San Jose Sharks center Alexander Wennberg and Vancouver Canucks defenceman Filip Hronek during NHL game Nov. 28, 2025, in San Jose, Calif.
New vibes
After the deadline, the team’s remaining vets looked at each other and said, essentially, enough. The likes of Boeser, Blueger, Marcus Pettersson, Filip Hronek and goalie Kevin Lankinen saw that this was a group that needed to forget its own identity. The younger players needed to feel that this was now their space.
“We thought it was the right time to intervene a little bit and make sure we start building now, instead of letting the season slip away and then coming back, we already kind of set the standard, and hopefully this goes on,” Lankinen said. “There’s still a long ways to go,”
They picked out some topics, then turned to the whole room.
Lately, he said, he had been thinking about how things were in Pittsburgh, where he broke into the league. That team was two years removed from back-to-back Stanley Cups. There were a few things he realized that maybe he had taken for granted, things that he had realized were perhaps a little lacking as the current season wore on.
“Off-ice details,” he began. “The professionalism of timeliness, dress code, respect for training staff, respect for tidiness. All those little things.

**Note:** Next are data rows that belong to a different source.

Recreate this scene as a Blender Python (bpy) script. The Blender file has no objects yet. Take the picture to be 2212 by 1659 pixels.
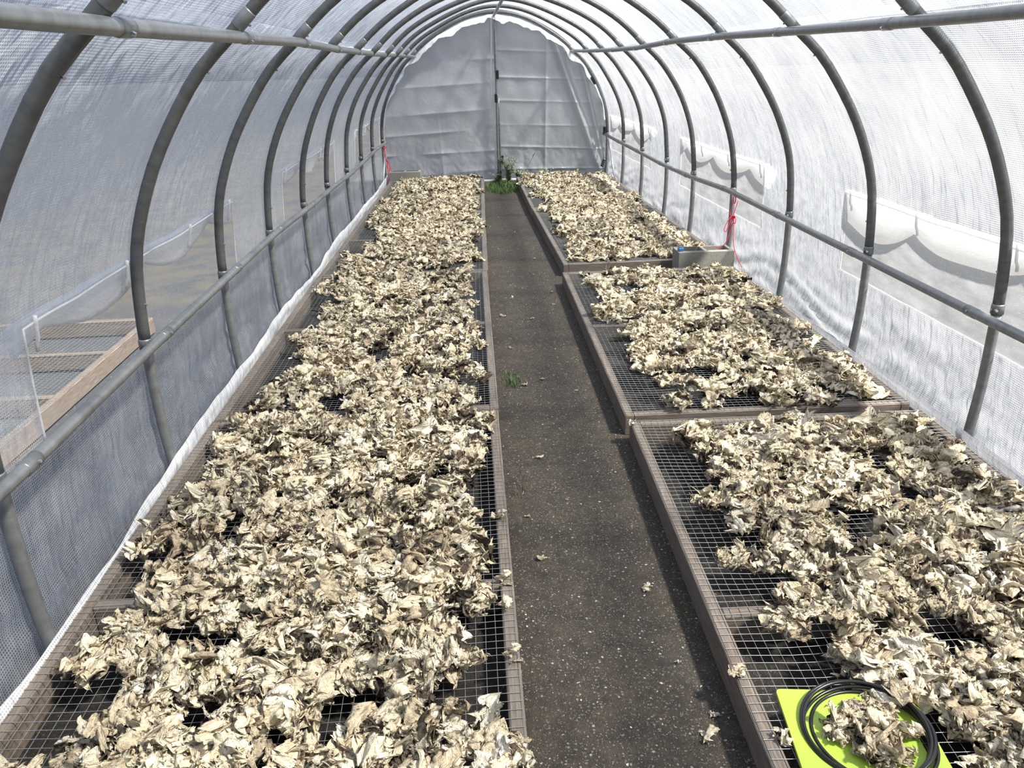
import bpy, math, random
import numpy as np
from mathutils import Matrix, Vector, noise

# ------------------------------------------------------------------ camera, sky, sun, exposure
scene = bpy.context.scene
col = scene.collection
camd = bpy.data.cameras.new('camera'); camd.sensor_width = 36.0; camd.lens = 1700 / 2212 * 36
camd.clip_start = 0.02; camd.clip_end = 300
camo = bpy.data.objects.new('camera', camd); col.objects.link(camo)
CR = (0.998284, -0.052661, -0.025601); CU = (0.043568, 0.375930, 0.925623); CF = (0.039120, 0.925150, -0.377580)
camo.matrix_world = Matrix(((CR[0], CU[0], -CF[0], -0.35224), (CR[1], CU[1], -CF[1], 0.0),
                            (CR[2], CU[2], -CF[2], 1.46), (0, 0, 0, 1)))
scene.camera = camo
SUN_DIR = Vector((0.66, -0.30, 1.0)).normalized()          # towards the sun
w = bpy.data.worlds.new('sky'); scene.world = w; w.use_nodes = True
nt = w.node_tree; bg = nt.nodes['Background']
geo = nt.nodes.new('ShaderNodeTexCoord'); sxyz = nt.nodes.new('ShaderNodeSeparateXYZ'); nt.links.new(geo.outputs['Generated'], sxyz.inputs[0])
rmp = nt.nodes.new('ShaderNodeValToRGB'); nt.links.new(sxyz.outputs[2], rmp.inputs[0]); e = rmp.color_ramp.elements
e[0].position = 0.0; e[0].color = (0.16, 0.18, 0.21, 1); e[1].position = 0.9; e[1].color = (0.30, 0.46, 0.86, 1)
e2 = e.new(0.30); e2.color = (0.46, 0.58, 0.84, 1); e3 = e.new(0.10); e3.color = (0.24, 0.28, 0.36, 1)
cl = nt.nodes.new('ShaderNodeTexNoise'); cl.inputs['Scale'].default_value = 2.2; cl.inputs['Detail'].default_value = 6; nt.links.new(geo.outputs['Generated'], cl.inputs['Vector'])
cr = nt.nodes.new('ShaderNodeMapRange'); cr.inputs[1].default_value = 0.48; cr.inputs[2].default_value = 0.70; nt.links.new(cl.outputs[0], cr.inputs[0])
mxs = nt.nodes.new('ShaderNodeMix'); mxs.data_type = 'RGBA'; nt.links.new(cr.outputs[0], mxs.inputs[0]); nt.links.new(rmp.outputs[0], mxs.inputs[6]); mxs.inputs[7].default_value = (0.95, 0.97, 1.0, 1)
lowm = nt.nodes.new('ShaderNodeMapRange'); lowm.inputs[1].default_value = 0.08; lowm.inputs[2].default_value = 0.3; nt.links.new(sxyz.outputs[2], lowm.inputs[0])
mul = nt.nodes.new('ShaderNodeMath'); mul.operation = 'MULTIPLY'; nt.links.new(cr.outputs[0], mul.inputs[0]); nt.links.new(lowm.outputs[0], mul.inputs[1]); nt.links.new(mul.outputs[0], mxs.inputs[0])
nt.links.new(mxs.outputs[2], bg.inputs[0]); bg.inputs[1].default_value = 0.95
sd = bpy.data.lights.new('sun', 'SUN'); sd.energy = 16.5; sd.angle = math.radians(5); sd.color = (1.0, 0.96, 0.88)
so = bpy.data.objects.new('sun', sd); col.objects.link(so); so.location = (5, -3, 9)
so.rotation_euler = SUN_DIR.to_track_quat('Z', 'Y').to_euler()
vs = scene.view_settings; vs.view_transform = 'Standard'; vs.look = 'None'; vs.gamma = 1.0; vs.use_curve_mapping = False
vs.exposure = 0.0
scene.cycles.max_bounces = 8; scene.cycles.transparent_max_bounces = 16
scene.cycles.diffuse_bounces = 3; scene.cycles.glossy_bounces = 2; scene.cycles.caustics_reflective = False

RNG = np.random.default_rng(11); random.seed(5)
PI = math.pi

# ------------------------------------------------------------------ material helpers
class NT:
    def __init__(s, name):
        s.m = bpy.data.materials.new(name); s.m.use_nodes = True; s.t = s.m.node_tree
        s.b = s.t.nodes['Principled BSDF']; s.o = s.t.nodes['Material Output']
    def n(s, kind, **kw):
        nd = s.t.nodes.new('ShaderNode' + kind)
        for k, v in kw.items():
            if k.startswith('i_'):
                key = k[2:]; key = int(key) if key.isdigit() else key.replace('_', ' ')
                nd.inputs[key].default_value = v
            else: setattr(nd, k, v)
        return nd
    def l(s, a, b): s.t.links.new(a, b)
    def math(s, op, a, b=None, c=None):
        nd = s.t.nodes.new('ShaderNodeMath'); nd.operation = op
        for i, v in enumerate((a, b, c)):
            if v is None: continue
            if isinstance(v, (int, float)): nd.inputs[i].default_value = v
            else: s.l(v, nd.inputs[i])
        return nd.outputs[0]
    def ramp(s, src, stops, interp='LINEAR'):
        nd = s.t.nodes.new('ShaderNodeValToRGB'); nd.color_ramp.interpolation = interp
        e = nd.color_ramp.elements
        while len(e) < len(stops): e.new(0.5)
        for el, (p, c) in zip(e, stops):
            el.position = p; el.color = (c[0], c[1], c[2], 1) if not isinstance(c, (int, float)) else (c, c, c, 1)
        s.l(src, nd.inputs[0]); return nd.outputs[0]
    def mix(s, f, a, b, mode='MIX'):
        nd = s.t.nodes.new('ShaderNodeMix'); nd.data_type = 'RGBA'; nd.blend_type = mode
        for i, v in ((0, f), (6, a), (7, b)):
            if isinstance(v, (int, float)): nd.inputs[i].default_value = v
            elif isinstance(v, tuple): nd.inputs[i].default_value = (*v, 1)
            else: s.l(v, nd.inputs[i])
        return nd.outputs[2]
    def mapr(s, v, a, b, c=0.0, d=1.0, smooth=False):
        nd = s.t.nodes.new('ShaderNodeMapRange'); nd.inputs[1].default_value = a; nd.inputs[2].default_value = b
        nd.inputs[3].default_value = c; nd.inputs[4].default_value = d
        if smooth: nd.interpolation_type = 'SMOOTHSTEP'
        s.l(v, nd.inputs[0]); return nd.outputs[0]
    def coord(s, kind='Object', scale=None):
        tc = s.t.nodes.new('ShaderNodeTexCoord'); out = tc.outputs[kind]
        if scale:
            mp = s.t.nodes.new('ShaderNodeMapping'); mp.inputs['Scale'].default_value = scale
            s.l(out, mp.inputs[0]); out = mp.outputs[0]
        return out
    def noise(s, vec, scale, detail=4, rough=0.55, out=0):
        nd = s.n('TexNoise', i_Scale=scale, i_Detail=detail, i_Roughness=rough); s.l(vec, nd.inputs['Vector'])
        return nd.outputs[out]
    def bump(s, h, strength=0.3, dist=0.01):
        nd = s.n('Bump', i_Strength=strength, i_Distance=dist); s.l(h, nd.inputs['Height']); return nd.outputs[0]
    def base(s, v): s.l(v, s.b.inputs['Base Color']) if not isinstance(v, tuple) else setattr(s.b.inputs['Base Color'], 'default_value', (*v, 1))

def simple(name, c, rough=0.5, metal=0.0, nscale=0, namp=0.2, bump=0.0):
    m = NT(name); m.b.inputs['Roughness'].default_value = rough; m.b.inputs['Metallic'].default_value = metal
    if nscale:
        f = m.noise(m.coord(), nscale, 4)
        m.base(m.mix(f, tuple(x * (1 - namp) for x in c), tuple(min(1, x * (1 + namp)) for x in c)))
        if bump: m.l(m.bump(f, bump, 0.003), m.b.inputs['Normal'])
    else: m.base(c)
    return m.m

def film_material(name, pitch, lo, hi, white, fwd, blur=0.4):
    """woven greenhouse film: clear plastic with a lattice of white threads"""
    m = NT(name); t = m.t
    uv = m.coord('UV'); sep = m.n('SeparateXYZ'); m.l(uv, sep.inputs[0])
    ths = []
    for i in (0, 1):
        v = m.math('MULTIPLY', sep.outputs[i], 1.0 / pitch); v = m.math('FRACT', v)
        v = m.math('ABSOLUTE', m.math('SUBTRACT', v, 0.5)); ths.append(m.mapr(v, 0.27, 0.36))
    th = m.math('MAXIMUM', ths[0], ths[1])
    big = m.noise(uv, 2.2, 3, 0.6); mp = m.n('Mapping'); mp.inputs['Scale'].default_value = (3.0, 0.7, 1); mp.inputs['Rotation'].default_value = (0, 0, 0.25)
    m.l(uv, mp.inputs[0]); streak = m.noise(mp.outputs[0], 4.0, 5, 0.6)
    cloud = m.mapr(m.math('ADD', m.math('MULTIPLY', big, 0.5), m.math('MULTIPLY', streak, 0.5)), 0.40, 0.60, -0.11, 0.11)
    fac = m.math('ADD', m.mapr(th, 0, 1, lo, hi), cloud)
    dif = m.n('BsdfDiffuse', i_Color=(*white, 1)); tr = m.n('BsdfTranslucent', i_Color=(*white, 1))
    gl = m.n('BsdfGlossy', i_Color=(1, 1, 1, 1), i_Roughness=0.32)
    wr = m.noise(mp.outputs[0], 7.0, 2, 0.55); wr2 = m.noise(uv, 16, 1, 0.5)
    h = m.math('ADD', m.math('MULTIPLY', wr, 0.05), m.math('MULTIPLY', wr2, 0.008))
    bm = m.n('Bump', i_Strength=0.8, i_Distance=1.0); m.l(h, bm.inputs['Height'])
    for nd in (dif, tr, gl): m.l(bm.outputs[0], nd.inputs['Normal'])
    a = m.n('MixShader', i_0=fwd); m.l(dif.outputs[0], a.inputs[1]); m.l(tr.outputs[0], a.inputs[2])
    b = m.n('MixShader', i_0=0.06); m.l(a.outputs[0], b.inputs[1]); m.l(gl.outputs[0], b.inputs[2])
    tp = m.n('BsdfTransparent', i_Color=(0.97, 0.98, 0.99, 1))
    rf = m.n('BsdfRefraction', i_Color=(.93, .94, .95, 1), i_Roughness=0.42, i_IOR=1.04); m.l(bm.outputs[0], rf.inputs['Normal'])
    d = m.n('MixShader', i_0=blur); m.l(b.outputs[0], d.inputs[1]); m.l(rf.outputs[0], d.inputs[2])
    c = m.n('MixShader'); m.l(fac, c.inputs[0]); m.l(tp.outputs[0], c.inputs[1]); m.l(d.outputs[0], c.inputs[2])
    m.l(c.outputs[0], m.o.inputs[0]); return m.m

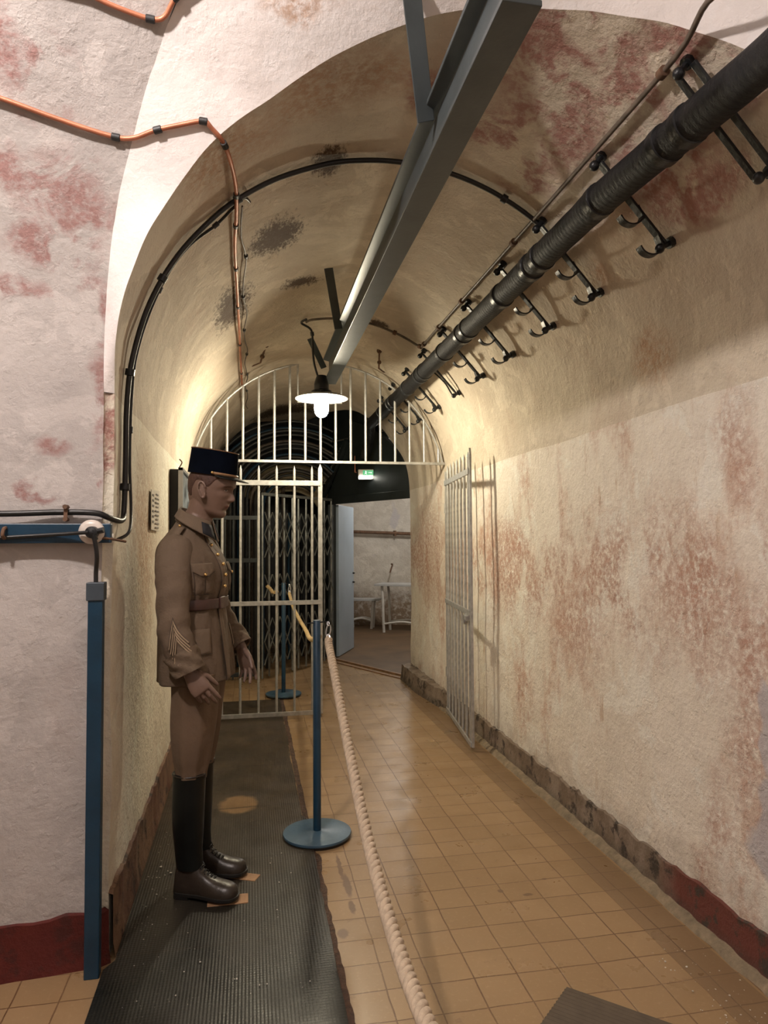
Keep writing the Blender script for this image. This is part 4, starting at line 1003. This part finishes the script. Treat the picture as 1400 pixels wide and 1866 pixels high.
# hands
def hand(wr, d, nb, th, sd, curl, spread=.05):
    """wr wrist, d fingers' direction, nb back-of-hand normal, th side of the thumb"""
    wr = V(wr); d = V(d).normalized(); nb = V(nb); nb = (nb-d*nb.dot(d)).normalized(); sv = V(th); sv = (sv-d*sv.dot(d)-nb*sv.dot(nb)).normalized()
    rings = []
    for t_, hw, ht in ((-.03, .024, .019), (0, .026, .018), (.02, .031, .018), (.045, .038, .0175), (.07, .041, .0155), (.088, .039, .012), (.094, .034, .009)):
        rings.append([wr+d*t_+sv*(hw*math.copysign(abs(math.cos(a))**.8, math.cos(a)))+nb*(ht*math.copysign(abs(math.sin(a))**.8, math.sin(a))) for a in [2*PI*k/24 for k in range(24)]])
    mb.loft(rings)
    for j, (o_, ln, r_) in enumerate(((.029, .076, .0088), (.010, .086, .0090), (-.010, .079, .0086), (-.028, .062, .0076))):
        dj = (d+sv*(o_/.03*spread)).normalized(); p = wr+d*(.078-.004*abs(j-1))+sv*o_; pts = [p]; a = .0
        for fr_, cu in ((.46, curl[j][0]), (.30, curl[j][1]), (.24, curl[j][2])):
            a += cu; dd_ = dj*math.cos(a)-nb*math.sin(a); p = p+dd_*ln*fr_; pts.append(p)
        mb.tube(pts, [r_*1.08, r_*1.02, r_*.93, r_*.72], 12, round_=True)
        mb.sphere(pts[1], r_*1.09, 8); mb.sphere(pts[2], r_*.99, 8)
    p = wr+d*.020+sv*.024-nb*.006; td = (d*.72+sv*.52-nb*.38).normalized(); td2 = (d*.90+sv*.20-nb*.40).normalized()
    mb.tube([p, p+td*.038, p+td*.038+td2*.030, p+td*.038+td2*.052], [.0145, .0112, .0098, .0070], 12, round_=True)
hand((.105, -.226, .925), (.62, -.02, -.78), (.25, -1, .25), (.8, 0, .55), -1, [(.10, .18, .12), (.30, .35, .2), (.38, .42, .25), (.40, .45, .3)], .10)
hand((.148, .222, .952), (.34, -.02, -.94), (.25, 1, .1), (1, -.15, .3), 1, [(.08, .14, .1), (.22, .30, .2), (.30, .36, .2), (.34, .4, .3)], .10)
src = mesh_of(mb, 'body_src')
# ears are modelled into the head before the surfaces are fused
mb = MB()
for s_ in (-1, 1):
    c = hT((HX-.018, s_*.074, 1.672))
    rim = [c+V((.017*math.cos(a)*(1.0 if math.sin(a) > 0 else .75)-.004*math.sin(a)-.002, s_*(.010+.006*(math.cos(a) < 0)*abs(math.cos(a))), .034*math.sin(a))) for a in [math.radians(x) for x in range(20, 330, 14)]]
    mb.tube(rim, .0042, 10, round_=True)
    mb.sphere(c+V((-.003, s_*.004, -.002)), 1, 12, (.015, .008, .031)); mb.sphere(c+V((.004, s_*.004, -.027)), 1, 8, (.007, .005, .008))
ear = mesh_of(mb, 'ear_src')
import bmesh
bmx = bmesh.new(); bmx.from_mesh(src.data); bmx.from_mesh(ear.data)
me = bpy.data.meshes.new('body_join'); bmx.to_mesh(me); bmx.free()
for o in (src, ear): bpy.data.objects.remove(o)
tmp = bpy.data.objects.new('body', me); COL.objects.link(tmp)
rm = tmp.modifiers.new('fuse', 'REMESH'); rm.mode = 'VOXEL'; rm.voxel_size = .0026; rm.adaptivity = 0; rm.use_smooth_shade = True
sm = tmp.modifiers.new('relax', 'SMOOTH'); sm.factor = .5; sm.iterations = 3
dg = bpy.context.evaluated_depsgraph_get(); dg.update()
me2 = bpy.data.meshes.new_from_object(tmp.evaluated_get(dg)); bpy.data.objects.remove(tmp)
me2.name = 'body'; me2.materials.clear(); me2.materials.append(M['skin']); me2.polygons.foreach_set('use_smooth', [True]*len(me2.polygons))
body = bpy.data.objects.new('body', me2); COL.objects.link(body); body.parent = mq
def part(mb, name, m, parent=mq, **k): return mb.build(name, m, parent, world=False, **k)

# hair: a shell over the back and sides, cut around the ear
mb = MB(); rows = []
for i in range(26):
    z = lerp(1.632, 1.758, i/25); row = []
    for k in range(161):
        ph = lerp(1.02, 2*PI-1.02, k/160); side = abs(abs(ph-PI))
        front = PI-1.02
        u = side/front                      # 0 at the nape, 1 at the temple
        zmin = interp([(0, 1.625), (.30, 1.632), (.42, 1.652), (.50, 1.690), (.58, 1.712), (.68, 1.710), (.72, 1.688), (.80, 1.684), (.86, 1.700), (.92, 1.716), (1, 1.722)], u)
        t_ = max(0.0, z-zmin)
        zz_ = max(z, zmin)
        row.append(head_pt(zz_, ph, -.001+min(.0045, t_*.35), False))
    rows.append(row)
part(mb.grid(rows), 'hair', M['hair'], fixn=False)

# kepi
def kp(t_, ph, off=0):
    cx = HX+lerp(-.004, .008, t_); a = lerp(.106, .100, t_)+off; b = lerp(.088, .084, t_)+off
    x = a*math.cos(ph); y = b*math.sin(ph)
    z = lerp(1.723, 1.829, t_)-.16*x*1.0
    return V((cx+x, y, z))
kep = part(MB().loft([[kp(t_, 2*PI*k/64) for k in range(64)] for t_ in (0, .1, .3, .6, .9, .985)]+[[kp(.985, 2*PI*k/64, -.004)+V((0, 0, .003)) for k in range(64)], [kp(.97, 2*PI*k/64, -.03) for k in range(64)]]), 'kepi', M['darkcloth'])
part(MB().tube([kp(.99, 2*PI*k/64, .0005) for k in range(65)], .0026, 8), 'piping', M['piping'], kep)
mb = MB(); rows = []
for i in range(9):
    u = i/8; row = []
    for k in range(33):
        ph = lerp(-1.15, 1.15, k/32); w_ = math.cos(ph/1.15*PI/2)**.6
        p = kp(.02, ph, .001); row.append(p+V((math.cos(ph)*.050*u*w_, math.sin(ph)*.030*u*w_, -.016*u*w_-.006*u)))
    rows.append(row)
part(mb.grid(rows), 'visor', M['boot'], kep, thick=.003, fixn=False)
mb = MB()
rows = [[kp(.03, ph, .004)+V((0, 0, 0)) for ph in [lerp(-1.25, 1.25, k/40) for k in range(41)]], [kp(.13, ph, .004) for ph in [lerp(-1.25, 1.25, k/40) for k in range(41)]]]
part(mb.grid(rows), 'chin_strap', M['strap'], kep, thick=.003, fixn=False)
for s_ in (-1, 1): part(MB().sphere(kp(.09, s_*1.25, .006), .006, 8), 'strap_button', M['brass'], kep)

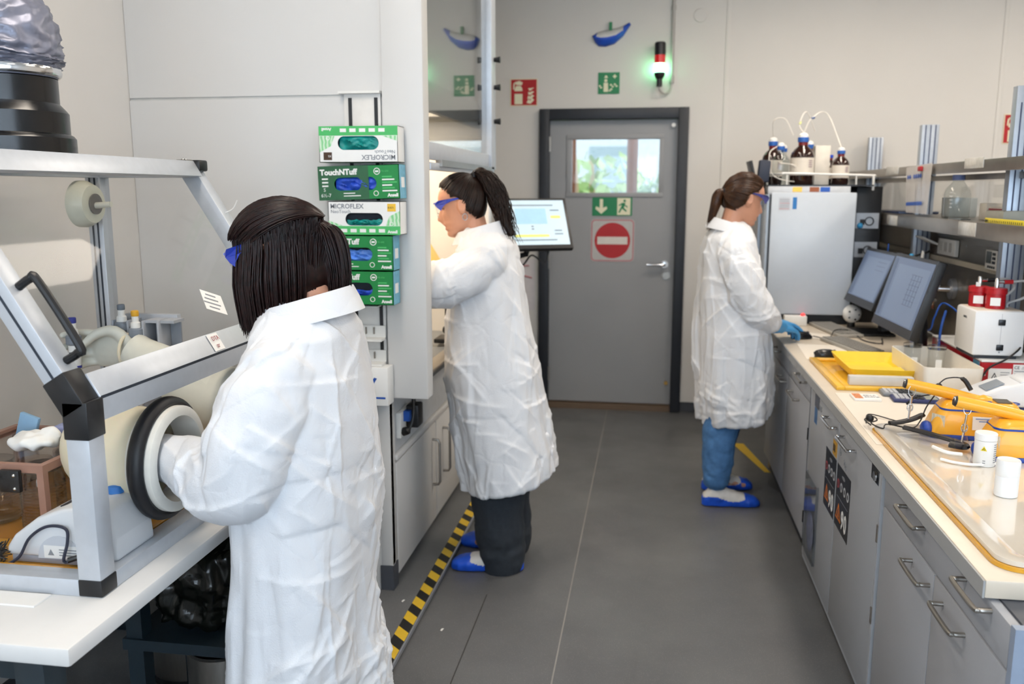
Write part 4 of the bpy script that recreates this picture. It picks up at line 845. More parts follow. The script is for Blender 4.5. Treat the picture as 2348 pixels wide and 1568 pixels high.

“I think I was really lucky when I came into Pittsburgh … all those things were in place, and those were just the expectations. And I think all that discipline carries over and becomes discipline on the ice. It’s not just like getting along in the room, but making sure there’s a healthy respect for each other. And then you don’t have to be best friends, but you got to be willing to give up some of your own ego and wants in order for the team to benefit.”
“We had a meeting as a group, and there was something we talked about, some standards, just habits, what’s OK, what’s not OK,” one of those younger Canuck players, Linus Karlsson, noted. “And I think we’ve done a good job with that. And I think everyone has really, really listened.”
“The last 15 games, that was the closest I’ve felt at least in my time here, that everyone’s pulling the rope,” Sasson concluded.